Görüyoruz ki Mustafa
kemal, Osmanlı devletinin askeri olarak Samsun’a gitmesi için görevlendirilmiş.
Ben tartışmayı uzatmayacağım, isteyen bunu teyit edebilir ve kararını verir.
Günlerdir dünya gündemi İngiltere kraliçesi 2.Elizabeth‘in
ölümünü, cenaze törenini, defin zamanını konuşuyor. Kraliçe’ye övgü ve ağıt
yakanlar; onu yere göğe sığdıramayanlar. 70 yıllık saltanatında yaptığı hiçbir
kusur ve hatayı bilmezden gelenler“cellatlarına aşık misali”Avrupadaki
Monarşiyi kutsal görüp , kendi atası olan Osmanlı hanedanı hain ilan etmek
hangi vicdan ve hak hukukta olabilir.
Kraliçe Elizabeth’in vefatı nedeniyle İngiltere’de genç,
yaşlı ve çocuklar sokaklara döküldü. Büyük bir saygı ve hayranlık içinde ona ve
Monarşiye saygı gösterdiler. Türkiye’de ise bir kesim 600 yıl hüküm süren büyük
imparatorluğun padişahlarının adını bile duymak istemiyor. Ne garip değil mi?

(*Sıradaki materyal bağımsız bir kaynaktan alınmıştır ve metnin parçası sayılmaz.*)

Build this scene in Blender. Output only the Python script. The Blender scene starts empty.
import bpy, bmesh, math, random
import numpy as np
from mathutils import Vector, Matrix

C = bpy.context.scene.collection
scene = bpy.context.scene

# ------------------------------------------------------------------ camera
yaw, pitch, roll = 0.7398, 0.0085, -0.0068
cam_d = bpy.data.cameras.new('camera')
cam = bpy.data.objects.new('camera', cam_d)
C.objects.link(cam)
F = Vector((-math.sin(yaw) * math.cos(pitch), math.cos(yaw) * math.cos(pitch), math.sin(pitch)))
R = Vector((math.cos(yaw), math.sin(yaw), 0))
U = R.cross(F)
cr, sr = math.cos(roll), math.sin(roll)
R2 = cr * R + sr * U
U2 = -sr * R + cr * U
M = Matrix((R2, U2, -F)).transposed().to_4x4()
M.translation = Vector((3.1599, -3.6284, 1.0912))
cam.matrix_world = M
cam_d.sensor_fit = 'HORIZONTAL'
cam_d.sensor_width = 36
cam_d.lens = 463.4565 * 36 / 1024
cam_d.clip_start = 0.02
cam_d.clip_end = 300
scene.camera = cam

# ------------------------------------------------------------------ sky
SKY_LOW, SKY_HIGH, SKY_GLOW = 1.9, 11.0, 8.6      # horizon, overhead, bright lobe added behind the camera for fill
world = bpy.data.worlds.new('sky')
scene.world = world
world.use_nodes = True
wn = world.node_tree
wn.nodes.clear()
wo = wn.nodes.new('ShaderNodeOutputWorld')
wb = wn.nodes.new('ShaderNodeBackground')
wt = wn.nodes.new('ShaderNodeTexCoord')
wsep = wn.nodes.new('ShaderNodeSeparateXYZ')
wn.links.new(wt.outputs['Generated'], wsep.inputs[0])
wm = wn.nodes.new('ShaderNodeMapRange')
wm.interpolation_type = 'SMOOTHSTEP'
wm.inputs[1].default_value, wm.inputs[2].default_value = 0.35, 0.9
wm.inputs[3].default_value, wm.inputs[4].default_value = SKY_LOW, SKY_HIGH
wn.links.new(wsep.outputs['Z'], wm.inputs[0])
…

Oysaki bugünün Türkiye’si Osmanlı devletinin bakiyesidir.
Garip olan sadece
İngiltere ve kraliçe değil. Özgürlüğün
ve demokrasinin beşiği diye bilinen Avrupa'nın farklı ülkelerinde
yapılan anketlerde insanların çoğunun cumhuriyet ve demokrasi yerine krallığı
tercih ettiği ortaya çıkmış. “İspanya'da
halkın yüzde 52'si hanedanlıktan yana. Bu oran, İngiltere'de yüzde 60,
Danimarka, Norveç ve İsveç'te ise yüzde 80 düzeyinde.”
Öncelikle şu sembolik lafını kaldırıp çöpe atalım.

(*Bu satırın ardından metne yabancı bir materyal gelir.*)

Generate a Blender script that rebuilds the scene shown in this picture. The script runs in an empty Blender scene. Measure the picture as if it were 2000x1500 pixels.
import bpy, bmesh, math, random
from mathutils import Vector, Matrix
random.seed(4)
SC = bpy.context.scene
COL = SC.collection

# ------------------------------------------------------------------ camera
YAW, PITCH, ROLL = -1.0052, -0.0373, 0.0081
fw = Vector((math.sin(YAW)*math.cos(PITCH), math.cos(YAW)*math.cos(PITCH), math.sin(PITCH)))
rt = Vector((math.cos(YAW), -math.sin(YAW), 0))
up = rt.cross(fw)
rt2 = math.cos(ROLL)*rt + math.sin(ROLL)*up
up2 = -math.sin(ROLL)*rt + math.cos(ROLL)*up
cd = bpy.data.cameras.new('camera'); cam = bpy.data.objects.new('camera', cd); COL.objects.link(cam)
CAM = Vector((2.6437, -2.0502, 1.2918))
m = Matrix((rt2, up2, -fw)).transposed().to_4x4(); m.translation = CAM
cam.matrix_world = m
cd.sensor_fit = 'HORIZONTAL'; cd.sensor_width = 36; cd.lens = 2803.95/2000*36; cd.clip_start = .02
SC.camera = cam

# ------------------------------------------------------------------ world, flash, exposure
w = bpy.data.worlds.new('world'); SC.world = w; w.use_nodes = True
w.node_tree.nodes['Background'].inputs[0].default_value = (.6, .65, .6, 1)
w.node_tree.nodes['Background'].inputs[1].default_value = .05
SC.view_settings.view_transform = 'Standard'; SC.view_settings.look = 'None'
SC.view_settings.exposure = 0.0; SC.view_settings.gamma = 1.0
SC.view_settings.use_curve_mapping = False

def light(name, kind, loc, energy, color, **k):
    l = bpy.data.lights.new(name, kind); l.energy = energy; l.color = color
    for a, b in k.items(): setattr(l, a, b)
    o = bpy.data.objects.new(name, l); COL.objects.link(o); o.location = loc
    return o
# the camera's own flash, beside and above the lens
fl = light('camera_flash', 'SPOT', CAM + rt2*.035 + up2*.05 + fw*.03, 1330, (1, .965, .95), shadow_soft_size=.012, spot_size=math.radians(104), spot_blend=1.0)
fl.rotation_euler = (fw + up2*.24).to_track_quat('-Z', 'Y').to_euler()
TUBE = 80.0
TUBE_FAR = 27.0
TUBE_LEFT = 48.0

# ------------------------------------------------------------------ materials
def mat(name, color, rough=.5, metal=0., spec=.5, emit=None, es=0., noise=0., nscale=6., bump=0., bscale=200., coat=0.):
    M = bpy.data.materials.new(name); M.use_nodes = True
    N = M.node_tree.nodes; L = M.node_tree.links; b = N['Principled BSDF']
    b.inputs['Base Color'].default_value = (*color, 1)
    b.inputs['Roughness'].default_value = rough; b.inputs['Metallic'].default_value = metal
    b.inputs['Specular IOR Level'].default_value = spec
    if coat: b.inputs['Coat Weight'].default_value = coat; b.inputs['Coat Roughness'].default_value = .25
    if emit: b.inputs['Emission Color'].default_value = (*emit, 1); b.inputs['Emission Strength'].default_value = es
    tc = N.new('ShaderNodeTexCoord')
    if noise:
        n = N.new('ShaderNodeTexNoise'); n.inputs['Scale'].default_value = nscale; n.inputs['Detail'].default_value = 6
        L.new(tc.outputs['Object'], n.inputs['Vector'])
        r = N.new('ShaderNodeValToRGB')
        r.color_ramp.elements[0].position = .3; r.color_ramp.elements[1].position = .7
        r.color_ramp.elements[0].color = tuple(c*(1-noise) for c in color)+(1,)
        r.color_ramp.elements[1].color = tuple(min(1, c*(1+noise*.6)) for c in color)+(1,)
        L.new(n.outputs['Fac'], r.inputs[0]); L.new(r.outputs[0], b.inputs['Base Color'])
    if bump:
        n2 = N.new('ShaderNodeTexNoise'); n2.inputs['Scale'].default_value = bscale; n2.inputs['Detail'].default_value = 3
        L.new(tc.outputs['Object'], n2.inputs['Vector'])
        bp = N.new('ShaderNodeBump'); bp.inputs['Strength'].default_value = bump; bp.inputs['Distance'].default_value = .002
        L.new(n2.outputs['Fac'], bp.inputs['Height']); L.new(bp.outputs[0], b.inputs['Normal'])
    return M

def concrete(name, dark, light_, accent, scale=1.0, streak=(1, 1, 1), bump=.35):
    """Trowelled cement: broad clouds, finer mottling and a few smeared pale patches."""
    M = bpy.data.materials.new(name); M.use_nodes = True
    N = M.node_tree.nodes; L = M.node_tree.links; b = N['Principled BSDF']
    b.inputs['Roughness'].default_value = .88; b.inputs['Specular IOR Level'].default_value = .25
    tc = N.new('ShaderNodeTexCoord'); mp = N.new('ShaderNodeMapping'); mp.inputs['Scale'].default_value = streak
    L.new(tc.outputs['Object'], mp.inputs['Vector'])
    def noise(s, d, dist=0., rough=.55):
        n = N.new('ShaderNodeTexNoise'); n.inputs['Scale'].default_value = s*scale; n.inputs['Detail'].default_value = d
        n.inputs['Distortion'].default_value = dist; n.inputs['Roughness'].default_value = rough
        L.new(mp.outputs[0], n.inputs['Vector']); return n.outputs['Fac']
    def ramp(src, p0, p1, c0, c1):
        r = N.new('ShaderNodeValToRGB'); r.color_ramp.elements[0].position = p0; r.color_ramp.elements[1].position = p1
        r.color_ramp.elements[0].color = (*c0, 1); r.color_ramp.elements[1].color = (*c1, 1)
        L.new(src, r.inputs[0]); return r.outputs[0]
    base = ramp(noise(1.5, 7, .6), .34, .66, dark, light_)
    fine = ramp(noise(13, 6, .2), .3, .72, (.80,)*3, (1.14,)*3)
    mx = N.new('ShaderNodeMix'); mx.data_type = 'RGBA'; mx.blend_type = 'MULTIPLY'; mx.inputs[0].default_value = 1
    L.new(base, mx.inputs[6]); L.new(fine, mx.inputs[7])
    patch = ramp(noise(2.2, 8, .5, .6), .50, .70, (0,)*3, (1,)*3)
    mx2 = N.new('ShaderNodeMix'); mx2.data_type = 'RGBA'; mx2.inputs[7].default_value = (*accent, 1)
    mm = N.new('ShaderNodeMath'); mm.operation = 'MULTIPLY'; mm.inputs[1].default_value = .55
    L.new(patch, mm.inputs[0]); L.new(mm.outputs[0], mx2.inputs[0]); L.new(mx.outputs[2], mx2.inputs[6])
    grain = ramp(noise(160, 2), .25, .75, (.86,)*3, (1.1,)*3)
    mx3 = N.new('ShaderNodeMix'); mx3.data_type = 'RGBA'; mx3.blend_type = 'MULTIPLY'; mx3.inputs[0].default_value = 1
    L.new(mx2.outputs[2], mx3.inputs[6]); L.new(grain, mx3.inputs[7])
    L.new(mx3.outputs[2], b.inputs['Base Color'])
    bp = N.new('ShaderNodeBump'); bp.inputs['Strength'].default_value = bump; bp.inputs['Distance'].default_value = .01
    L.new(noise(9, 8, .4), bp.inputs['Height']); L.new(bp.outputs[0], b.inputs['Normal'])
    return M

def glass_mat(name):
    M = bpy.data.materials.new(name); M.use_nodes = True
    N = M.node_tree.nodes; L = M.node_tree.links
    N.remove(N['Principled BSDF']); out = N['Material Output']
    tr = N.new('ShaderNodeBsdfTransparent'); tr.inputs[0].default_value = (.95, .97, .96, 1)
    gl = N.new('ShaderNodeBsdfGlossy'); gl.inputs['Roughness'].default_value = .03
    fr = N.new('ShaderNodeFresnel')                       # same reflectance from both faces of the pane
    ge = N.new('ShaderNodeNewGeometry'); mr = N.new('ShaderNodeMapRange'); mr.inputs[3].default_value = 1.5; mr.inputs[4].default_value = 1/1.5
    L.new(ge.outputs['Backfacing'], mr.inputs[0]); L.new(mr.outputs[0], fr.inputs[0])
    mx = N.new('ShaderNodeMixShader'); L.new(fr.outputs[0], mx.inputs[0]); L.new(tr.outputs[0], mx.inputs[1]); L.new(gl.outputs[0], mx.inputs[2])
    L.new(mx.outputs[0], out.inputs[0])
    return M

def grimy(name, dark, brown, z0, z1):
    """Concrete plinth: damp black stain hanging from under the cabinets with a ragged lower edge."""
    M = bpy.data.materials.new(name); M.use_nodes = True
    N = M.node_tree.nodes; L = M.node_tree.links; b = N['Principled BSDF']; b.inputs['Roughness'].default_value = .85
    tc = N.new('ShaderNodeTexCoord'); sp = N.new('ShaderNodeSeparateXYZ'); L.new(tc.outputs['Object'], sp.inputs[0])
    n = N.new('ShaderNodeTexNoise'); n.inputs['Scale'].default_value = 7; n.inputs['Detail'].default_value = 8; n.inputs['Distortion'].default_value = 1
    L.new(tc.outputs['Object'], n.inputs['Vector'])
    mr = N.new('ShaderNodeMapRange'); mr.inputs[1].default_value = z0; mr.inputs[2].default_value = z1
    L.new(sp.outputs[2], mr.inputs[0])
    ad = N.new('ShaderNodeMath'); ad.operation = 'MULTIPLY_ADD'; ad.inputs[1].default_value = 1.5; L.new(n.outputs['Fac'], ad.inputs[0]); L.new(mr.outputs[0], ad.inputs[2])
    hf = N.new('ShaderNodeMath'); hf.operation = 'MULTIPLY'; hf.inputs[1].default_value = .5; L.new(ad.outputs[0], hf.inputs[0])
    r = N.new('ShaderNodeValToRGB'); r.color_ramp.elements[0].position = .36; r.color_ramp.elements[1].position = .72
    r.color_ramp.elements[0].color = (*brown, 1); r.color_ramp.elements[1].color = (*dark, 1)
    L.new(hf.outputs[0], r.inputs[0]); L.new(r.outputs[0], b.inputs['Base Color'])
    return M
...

Avrupa’daki krallıklar sembolik falan değildir. Lakin ülkeden ülkeye kralın
yahut kraliçenin yetkileri değişebilmektedir. Parlamenter demokrasi ve
monarşiye sahip olan AB ülkelerinin çoğunda, dikkat çekici bir durum var. Bize
ileri demokrasi dersi veren, Dünyanın en müreffeh ülkesi Belçika’dan örnek
vereyim ;
AB’nin merkezi Belçika’da cumhuriyetçi partinin kurulması
bile ‘kolay’ değil. Önünde aşılması neredeyse imkansız olan anayasal engeller
bulunmakta.
Çünkü Belçika’da kralın yetkileri parlamentodan daha
etkilidir. Belçika anayasasına göre, federal yürütme yetkisi krala aittir.
Mahkemelerin kararları kral adına uygulanır, kral bakanları atar ve görevden
azleder, dışişlerini yürüten kadroları görevlendirir ve orduya komuta eder.

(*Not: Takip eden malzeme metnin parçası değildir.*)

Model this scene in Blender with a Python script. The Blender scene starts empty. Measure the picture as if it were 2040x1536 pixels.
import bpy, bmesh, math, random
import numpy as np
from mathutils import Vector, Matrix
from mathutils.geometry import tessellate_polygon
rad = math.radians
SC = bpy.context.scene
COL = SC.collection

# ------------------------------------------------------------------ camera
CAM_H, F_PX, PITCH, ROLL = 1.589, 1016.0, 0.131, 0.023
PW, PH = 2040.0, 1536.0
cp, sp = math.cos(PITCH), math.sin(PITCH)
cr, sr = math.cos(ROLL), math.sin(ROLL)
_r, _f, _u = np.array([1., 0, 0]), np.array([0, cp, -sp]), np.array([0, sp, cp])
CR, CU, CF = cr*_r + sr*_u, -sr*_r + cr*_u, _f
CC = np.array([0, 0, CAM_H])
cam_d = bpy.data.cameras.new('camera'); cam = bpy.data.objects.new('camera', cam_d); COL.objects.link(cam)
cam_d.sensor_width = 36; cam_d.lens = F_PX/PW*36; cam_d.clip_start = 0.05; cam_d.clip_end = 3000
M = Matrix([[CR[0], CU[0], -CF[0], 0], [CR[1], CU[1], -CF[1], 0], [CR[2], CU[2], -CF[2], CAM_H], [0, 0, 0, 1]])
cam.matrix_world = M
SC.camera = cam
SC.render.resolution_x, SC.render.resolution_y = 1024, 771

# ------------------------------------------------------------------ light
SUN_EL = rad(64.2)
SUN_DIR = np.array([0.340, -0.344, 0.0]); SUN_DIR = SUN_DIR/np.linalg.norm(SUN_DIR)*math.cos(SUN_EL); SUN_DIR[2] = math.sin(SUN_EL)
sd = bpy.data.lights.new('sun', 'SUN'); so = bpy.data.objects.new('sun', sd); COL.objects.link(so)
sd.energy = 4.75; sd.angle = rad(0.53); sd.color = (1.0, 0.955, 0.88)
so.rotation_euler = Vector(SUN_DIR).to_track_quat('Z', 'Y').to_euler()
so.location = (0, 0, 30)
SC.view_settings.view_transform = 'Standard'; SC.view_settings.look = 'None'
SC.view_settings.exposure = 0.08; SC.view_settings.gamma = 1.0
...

Kral şahsi dokunulmazlığa sahiptir, bakanlar hesap vermekle yükümlüdür.
Monarşik sistemi sorgulayan siyasi yapıların yükselmesi bir yere kadar. Önceki
yıllarda Flaman bölgesinin Belçika monarşi topraklarından ayrılmasını
hedefleyen siyasi parti bile kapatıldı.
Monarşiler, AB ‘demokrasisini’ hiç rahatsız etmedi, uyum
içerisinde varlığını korudular.
600 yılık büyük bir imparatorluk olan Osmanlı hanedanın
üyeleri Avrupa ülkerinde açlık ve sefalet içinde vefat ettiklerini bilmek büyük
bir utanç tablosudur.Osmanlı padişah’ı ülkesinin bekası için cumhuriyeti tercih
etmiştir. Bedeli ona sürgün olarak verilmiş olsada ,hanedan ailesi cumhuriyete
hep saygılı ve sadık kaldılar. Yersiz itham ve iddalar gerçekleri değiştiremez.